Additionally, a significant part of local station revenue comes from “retransmission consent fees.”[5] If it opts for retransmission consent, a cable service provider is not required to carry the broadcaster’s channel, but if the cable operator chooses to do so, the broadcaster can demand “retransmission” or rights fees. A large station owner like Sinclair, which operates hundreds of stations, has additional leverage when negotiating retransmission consent fees with a large cable operator like Comcast. Of course, cable companies may pass these fees down in the form of higher prices to consumers. The additional revenue on the broadcaster side may lead to better content, but that will probably come at a higher price for cable service.
ADDENDUM
After reading this post, a former colleague who is very knowledgeable in this area pointed out that there has been some research on the trade-offs of consolidation in two-sided markets and related issues that predates the modern multi-sided market literature.
An early two-sided market analysis by Robert Masson, Ram Mudambi, and Robert Reynolds (1990) shows that competition can sometimes lead to a price increase. Moreover, in the model, competition either makes advertisers better off while making media-consumers worse off or the other way around. An even older related piece by James Rosse (1970) seeks to estimate cost functions in the newspaper industry without cost data. Yet another article concerning the newspaper industry by Roger Blair and Richard Romano (1993), looks at newspaper monopolists, which as the authors point out, nevertheless frequently sold newspapers at below cost. I suspect that the two-sided logic for this to occur is a lot more clear to economists today than it was in 1993.
[1] ATSC is an international, non-profit organization developing voluntary standards for digital television. Member organizations represent the broadcast, broadcast equipment, motion picture, consumer electronics, computer, cable, satellite, and semiconductor industries. See https://www.atsc.org/about-us/about-atsc/.
[2] Other related work includes Filistrucchi et al. (2012) and Song (2013). See Filistrucchi, L., Klein, T. J., & Michielsen, T. O. (2012). Assessing unilateral merger effects in a two-sided market: an application to the Dutch daily newspaper market. Journal of Competition Law and Economics, 8(2), 297-329; Song, M. (2013).
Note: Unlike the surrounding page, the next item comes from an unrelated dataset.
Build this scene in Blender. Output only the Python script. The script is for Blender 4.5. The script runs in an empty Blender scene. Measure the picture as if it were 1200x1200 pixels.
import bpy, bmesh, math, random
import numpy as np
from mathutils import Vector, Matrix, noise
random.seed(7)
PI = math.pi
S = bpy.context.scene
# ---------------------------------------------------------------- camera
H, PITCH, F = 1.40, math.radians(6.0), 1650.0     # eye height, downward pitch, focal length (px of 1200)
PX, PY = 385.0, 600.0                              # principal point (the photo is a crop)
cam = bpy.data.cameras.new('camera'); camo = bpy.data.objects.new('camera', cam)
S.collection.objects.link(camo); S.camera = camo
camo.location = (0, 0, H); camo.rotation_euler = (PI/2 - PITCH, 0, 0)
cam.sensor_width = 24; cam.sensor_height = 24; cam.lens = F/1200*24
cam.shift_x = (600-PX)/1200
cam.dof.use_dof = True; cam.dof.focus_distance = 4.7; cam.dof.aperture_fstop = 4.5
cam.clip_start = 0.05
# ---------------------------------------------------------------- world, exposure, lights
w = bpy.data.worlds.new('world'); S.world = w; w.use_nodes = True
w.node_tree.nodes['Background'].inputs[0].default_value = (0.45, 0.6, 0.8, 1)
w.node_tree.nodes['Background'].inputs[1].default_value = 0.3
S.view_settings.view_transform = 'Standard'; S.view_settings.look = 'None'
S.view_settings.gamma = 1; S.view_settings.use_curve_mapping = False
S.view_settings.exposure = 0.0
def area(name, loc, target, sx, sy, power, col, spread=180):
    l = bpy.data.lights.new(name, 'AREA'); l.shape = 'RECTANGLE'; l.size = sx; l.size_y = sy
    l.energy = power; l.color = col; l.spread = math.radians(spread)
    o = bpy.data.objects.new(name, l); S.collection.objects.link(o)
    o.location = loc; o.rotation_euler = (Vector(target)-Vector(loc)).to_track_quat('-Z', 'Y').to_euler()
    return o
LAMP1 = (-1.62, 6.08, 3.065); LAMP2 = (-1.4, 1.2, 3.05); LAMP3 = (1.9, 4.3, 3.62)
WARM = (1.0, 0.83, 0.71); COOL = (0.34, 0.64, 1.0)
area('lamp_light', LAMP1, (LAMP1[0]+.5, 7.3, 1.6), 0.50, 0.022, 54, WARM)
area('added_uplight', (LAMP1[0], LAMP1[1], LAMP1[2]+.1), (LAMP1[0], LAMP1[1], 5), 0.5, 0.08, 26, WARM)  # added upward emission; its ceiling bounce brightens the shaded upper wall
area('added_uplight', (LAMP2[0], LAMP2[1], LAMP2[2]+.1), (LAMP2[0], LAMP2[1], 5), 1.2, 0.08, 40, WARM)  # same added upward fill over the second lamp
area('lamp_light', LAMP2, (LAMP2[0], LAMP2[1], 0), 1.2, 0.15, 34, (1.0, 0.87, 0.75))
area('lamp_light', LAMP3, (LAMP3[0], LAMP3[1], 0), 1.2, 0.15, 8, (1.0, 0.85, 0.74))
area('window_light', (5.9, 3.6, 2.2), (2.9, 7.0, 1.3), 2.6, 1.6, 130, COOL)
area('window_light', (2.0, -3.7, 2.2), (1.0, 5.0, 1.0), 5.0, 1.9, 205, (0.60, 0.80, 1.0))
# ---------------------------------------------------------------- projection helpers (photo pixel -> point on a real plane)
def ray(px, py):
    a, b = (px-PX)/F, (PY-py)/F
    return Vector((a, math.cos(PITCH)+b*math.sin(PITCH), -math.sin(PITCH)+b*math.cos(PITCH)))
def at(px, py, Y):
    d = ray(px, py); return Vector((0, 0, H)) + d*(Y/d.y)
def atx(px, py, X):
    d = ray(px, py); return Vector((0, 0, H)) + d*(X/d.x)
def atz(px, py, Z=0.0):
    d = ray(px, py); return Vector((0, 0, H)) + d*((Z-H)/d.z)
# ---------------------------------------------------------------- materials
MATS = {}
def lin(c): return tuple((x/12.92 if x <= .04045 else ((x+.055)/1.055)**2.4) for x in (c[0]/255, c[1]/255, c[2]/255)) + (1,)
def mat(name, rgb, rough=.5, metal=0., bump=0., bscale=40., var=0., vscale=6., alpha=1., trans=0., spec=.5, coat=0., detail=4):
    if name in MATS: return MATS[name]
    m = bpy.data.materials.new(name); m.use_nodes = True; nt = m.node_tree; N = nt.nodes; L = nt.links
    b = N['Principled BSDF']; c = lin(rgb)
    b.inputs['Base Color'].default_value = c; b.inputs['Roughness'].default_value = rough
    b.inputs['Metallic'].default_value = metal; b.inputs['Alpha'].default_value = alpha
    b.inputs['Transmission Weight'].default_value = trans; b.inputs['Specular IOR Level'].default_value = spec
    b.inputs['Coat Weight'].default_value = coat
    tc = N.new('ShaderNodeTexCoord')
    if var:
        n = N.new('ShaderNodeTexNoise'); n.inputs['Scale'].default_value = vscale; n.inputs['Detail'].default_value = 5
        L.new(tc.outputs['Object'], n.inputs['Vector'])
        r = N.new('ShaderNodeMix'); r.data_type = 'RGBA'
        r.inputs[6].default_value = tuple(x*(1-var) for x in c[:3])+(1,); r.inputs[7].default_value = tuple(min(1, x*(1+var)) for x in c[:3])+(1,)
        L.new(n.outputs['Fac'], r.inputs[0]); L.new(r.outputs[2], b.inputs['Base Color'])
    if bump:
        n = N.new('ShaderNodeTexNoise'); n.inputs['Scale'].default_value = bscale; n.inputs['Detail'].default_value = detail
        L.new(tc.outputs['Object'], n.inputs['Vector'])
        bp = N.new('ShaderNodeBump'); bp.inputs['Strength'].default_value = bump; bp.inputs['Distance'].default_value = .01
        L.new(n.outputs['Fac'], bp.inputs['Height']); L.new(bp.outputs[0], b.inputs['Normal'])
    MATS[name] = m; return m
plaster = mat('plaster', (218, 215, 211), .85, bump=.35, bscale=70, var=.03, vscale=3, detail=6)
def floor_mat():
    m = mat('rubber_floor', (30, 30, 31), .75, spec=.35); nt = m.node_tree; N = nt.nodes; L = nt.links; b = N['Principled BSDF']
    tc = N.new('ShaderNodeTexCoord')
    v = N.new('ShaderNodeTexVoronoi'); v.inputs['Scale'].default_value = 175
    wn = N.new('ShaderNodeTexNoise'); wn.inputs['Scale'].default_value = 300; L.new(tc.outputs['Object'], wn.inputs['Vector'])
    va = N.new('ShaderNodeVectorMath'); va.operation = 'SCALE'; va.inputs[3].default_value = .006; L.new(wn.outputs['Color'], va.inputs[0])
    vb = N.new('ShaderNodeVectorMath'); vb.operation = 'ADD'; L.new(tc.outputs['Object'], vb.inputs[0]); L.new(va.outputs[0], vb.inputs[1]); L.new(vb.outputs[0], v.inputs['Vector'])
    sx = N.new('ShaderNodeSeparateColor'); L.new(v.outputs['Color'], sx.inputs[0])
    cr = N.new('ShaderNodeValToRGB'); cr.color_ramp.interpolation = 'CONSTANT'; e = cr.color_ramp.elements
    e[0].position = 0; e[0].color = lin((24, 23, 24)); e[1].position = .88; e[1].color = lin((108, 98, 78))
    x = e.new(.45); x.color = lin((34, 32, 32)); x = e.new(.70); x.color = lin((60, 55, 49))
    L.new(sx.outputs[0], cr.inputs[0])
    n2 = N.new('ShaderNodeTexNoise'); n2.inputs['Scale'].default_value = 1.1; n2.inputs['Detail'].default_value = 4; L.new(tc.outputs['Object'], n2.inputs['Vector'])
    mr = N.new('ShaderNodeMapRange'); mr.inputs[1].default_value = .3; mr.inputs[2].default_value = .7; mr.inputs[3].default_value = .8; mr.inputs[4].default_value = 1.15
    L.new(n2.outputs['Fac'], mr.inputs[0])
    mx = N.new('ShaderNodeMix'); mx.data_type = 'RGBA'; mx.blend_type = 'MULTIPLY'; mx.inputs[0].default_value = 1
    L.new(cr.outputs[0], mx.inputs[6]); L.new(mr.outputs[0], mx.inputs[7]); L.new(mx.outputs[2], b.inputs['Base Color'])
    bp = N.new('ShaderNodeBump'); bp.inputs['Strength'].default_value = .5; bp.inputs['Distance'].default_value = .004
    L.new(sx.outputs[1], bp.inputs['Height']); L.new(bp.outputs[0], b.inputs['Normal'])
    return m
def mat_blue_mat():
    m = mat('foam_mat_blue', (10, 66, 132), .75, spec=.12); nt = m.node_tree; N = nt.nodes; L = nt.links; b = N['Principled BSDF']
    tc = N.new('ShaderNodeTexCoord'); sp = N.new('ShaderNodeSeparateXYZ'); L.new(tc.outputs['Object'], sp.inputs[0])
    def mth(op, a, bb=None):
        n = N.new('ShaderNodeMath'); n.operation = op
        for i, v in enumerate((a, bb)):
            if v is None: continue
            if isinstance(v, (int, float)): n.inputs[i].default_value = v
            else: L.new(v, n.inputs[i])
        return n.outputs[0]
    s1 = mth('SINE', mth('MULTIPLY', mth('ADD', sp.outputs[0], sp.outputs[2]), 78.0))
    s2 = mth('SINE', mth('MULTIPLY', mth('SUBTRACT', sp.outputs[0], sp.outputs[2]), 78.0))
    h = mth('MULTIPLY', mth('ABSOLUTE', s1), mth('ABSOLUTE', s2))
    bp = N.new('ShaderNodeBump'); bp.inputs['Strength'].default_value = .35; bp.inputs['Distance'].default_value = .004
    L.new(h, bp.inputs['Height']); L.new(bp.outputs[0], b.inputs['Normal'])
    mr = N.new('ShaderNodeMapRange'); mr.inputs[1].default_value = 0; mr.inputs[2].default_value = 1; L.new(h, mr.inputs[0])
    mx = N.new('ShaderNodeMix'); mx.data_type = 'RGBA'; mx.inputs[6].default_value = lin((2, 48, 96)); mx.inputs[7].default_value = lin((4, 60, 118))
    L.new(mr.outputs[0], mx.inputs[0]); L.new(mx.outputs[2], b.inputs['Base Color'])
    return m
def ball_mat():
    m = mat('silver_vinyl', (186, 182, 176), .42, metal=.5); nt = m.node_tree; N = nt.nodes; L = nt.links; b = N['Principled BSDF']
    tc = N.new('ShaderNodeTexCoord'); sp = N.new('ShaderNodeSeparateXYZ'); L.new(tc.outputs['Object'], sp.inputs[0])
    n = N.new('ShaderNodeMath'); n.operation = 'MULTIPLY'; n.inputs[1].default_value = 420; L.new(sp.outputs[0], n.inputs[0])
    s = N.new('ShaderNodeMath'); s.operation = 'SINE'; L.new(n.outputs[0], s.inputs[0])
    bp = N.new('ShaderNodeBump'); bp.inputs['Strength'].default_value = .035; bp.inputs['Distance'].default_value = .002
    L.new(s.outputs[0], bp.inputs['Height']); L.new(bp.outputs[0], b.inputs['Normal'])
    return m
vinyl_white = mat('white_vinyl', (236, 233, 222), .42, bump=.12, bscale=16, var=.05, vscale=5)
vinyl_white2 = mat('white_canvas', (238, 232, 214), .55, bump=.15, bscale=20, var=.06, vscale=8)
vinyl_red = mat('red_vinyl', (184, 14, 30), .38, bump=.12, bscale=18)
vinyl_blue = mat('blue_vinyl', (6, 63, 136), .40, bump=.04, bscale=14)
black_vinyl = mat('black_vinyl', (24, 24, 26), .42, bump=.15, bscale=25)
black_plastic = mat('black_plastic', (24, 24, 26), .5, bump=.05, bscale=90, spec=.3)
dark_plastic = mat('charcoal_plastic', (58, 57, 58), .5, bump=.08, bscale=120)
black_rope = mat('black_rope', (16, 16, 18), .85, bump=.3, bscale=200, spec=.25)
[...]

Estimating platform market power in two-sided markets with an application to magazine advertising. Available at https://ssrn.com/abstract=1908621.
[3] Note that I have not discussed the impact of merger on the price of advertising. The authors find that the effect on advertising price is indirect: if there is an increase in a newspaper’s circulation price, this will increase the average value to advertisers of that newspaper.
[4] In the words of Tremblay, demand contains an infinite feedback loop because demand for an interaction by platform X is a function of demand for an interaction Y and vice versa.
[5] Commercial stations have a choice between two options with respect to making their programming available to cable and satellite systems. They can exercise “must carry.” If they do this, the cable service provider is required to carry the broadcaster’s primary channel but does not have to pay the broadcaster any rights fees for carrying the channel. Alternatively, cable service providers can exercise “retransmission consent.”